In Transatlantico scoppia il caos. «Questo è un vero e proprio schifo» si lamenta un deputato berlusconiano. Che confida: «È accaduto quello che aspettavamo da tempo. Gli stessi beneficiari di Berlusconi adesso lo accoltellano alle spalle. Andate a vedere chi sono gli assenti». L’elenco di chi non ha partecipato al voto è sotto gli occhi di tutti. Sono 19 in totale. In aula non c’erano il ministro del Tesoro Giulio Tremonti, il leader della Lega Umberto Bossi (rimasto a parlare con alcuni cronisti fuori dall’Aula), ben 5 parlamentari di Popolo e Territorio. Soprattutto mancava il frondista Claudio Scajola, che pure aveva appena incontrato Berlusconi in un lungo faccia faccia a Palazzo Grazioli. «Evidentemente tra i due la trattativa è ancora in corso – ironizza un deputato del Pd – Non si sono ancora messi d’accordo».
L’impressione di tanti, all’interno della maggioranza, è che si sia trattato di un agguato. «Ma quale incidente di percorso?» spiega un parlamentare del Pdl. «Eravamo stati tutti avvertiti. Preallertati da giorni. Si sapeva che questo era un voto importante». Il sottosegretario all’Economia Bruno Cesario stringe in mano la lista dei deputati che hanno disertato il voto. Santo Versace, appena uscito dal Pdl, lo prende in giro. «Che fai, conti gli assenti?». Molti di questi sono effettivamente in odore di fronda: Antonio Martino, Gianfranco Miccichè. Manca persino il “re dei responsabili” Domenico Scilipoti.
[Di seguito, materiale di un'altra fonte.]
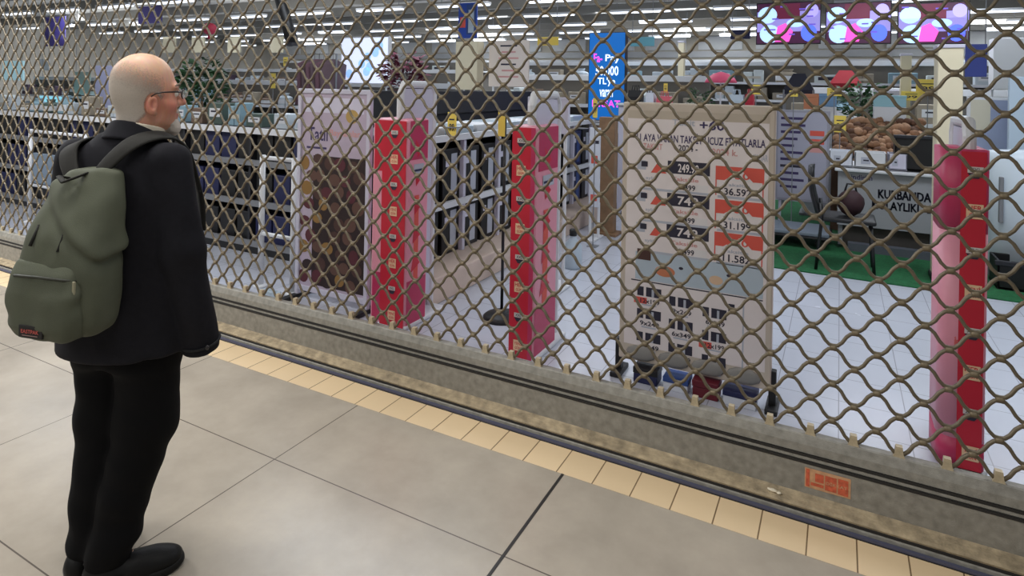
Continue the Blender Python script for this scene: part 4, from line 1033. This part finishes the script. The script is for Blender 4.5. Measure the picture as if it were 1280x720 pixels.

Concretamente il governo non rischia molto. Alcuni parlamentari d’opposizione spiegano che le parti del provvedimento bocciate dalla Camera possono essere reintrodotte con un emendamento. E di «problema tecnico risolvibile» parla anche il premier Berlusconi. «Ma politicamente la maggioranza è a pezzi» sorride un deputato democrat. Vicino a lui il presidente Pd Rosy Bindi commenta le defezioni della maggioranza. «Hai visto? – chiede a un collega – anche quello è uno Scajoliano».
I deputati del Pdl insorgono contro Tremonti. Nunzia De Girolamo siede su un divanetto vicino ad Alessandra Mussolini. Quando arriva l’ex finiano Andrea Ronchi si sfoga: «Tremonti non c’era, è gravissimo». A sentire un dirigente del gruppo parlamentare berlusconiano è un’assenza particolarmente grave perché – nonostante risultasse ufficialmente in missione – il ministro dell’Economia era a Montecitorio. «E il fatto che non si presenti in Aula nemmeno per un suo provvedimento la dice lunga sul personaggio…». Un fedelissimo del Cavaliere solitamente disponibile a indiscrezioni stavolta non parla. «È sempre la solita storia. Bossi e Tremonti. Evidentemente nell’agenda di questi signori certe votazioni non sono importanti». Poi lo sfogo: «Nel mio partito è pieno di gente che sta già pensando al voto. Ormai siamo divisi in tre, quattro gruppi».
Intanto a Montecitorio scoppia un caso. Si sparge la voce che il presidente Fini sia a colloquio con il capo dello Stato Giorgio Napolitano, giunto appositamente alla Camera. In realtà il presidente della Repubblica era a Palazzo per partecipare alla presentazione di un libro. Un impegno già programmato da tempo. Ma è chiaro a tutti che l’incidente di oggi avrà ripercussioni politiche. L’esame sul ddl intercettazioni – in programma domani – salta. Il capogruppo Pdl Fabrizio Cicchitto non nasconde la questione: «Il governo – dice – dovrà rendersi disponibile a un confronto politico e verificare se abbia ancora la fiducia in Parlamento».